Miguel vient à la rescousse. «Quand les gens ont de vieux afficheurs braille, je les ouvre et je les répare, je change des pièces au besoin. J’en ai récupéré trois qui dataient des années 1985, ça valait à peu près 10 000 $ à cette époque-là, et ils fonctionnent bien maintenant. Ça rend service aux gens.»
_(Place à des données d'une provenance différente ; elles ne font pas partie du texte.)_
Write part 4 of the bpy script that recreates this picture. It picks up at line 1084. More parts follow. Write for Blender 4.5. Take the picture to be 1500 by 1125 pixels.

Il a tellement manipulé de composantes informatiques qu’il les reconnaît par le simple toucher. Dans son cas, ce n’est pas une façon de parler, il peut remonter un ordinateur les yeux fermés. «Je suis capable de voir les pièces avec mes mains, les cartes-mères, les processeurs, la mémoire... Avec les formes que certaines pièces ont, je peux même savoir c’est quoi la marque.»
Il fait de tout, des portables, des ordinateurs de bureau. «Je m’adapte à la personne. Si elle commence, je lui fais un ordinateur de base, ça dépend de ses besoins.» Ses ordis ne fonctionnent ni avec Mac OS ni avec Windows, mais avec Linux Ubuntu, «qui se rapproche de Windows. Les gens ne sont pas dépaysés».
À sa façon, il prend des «Serpuariens» et en fait des «Serencores».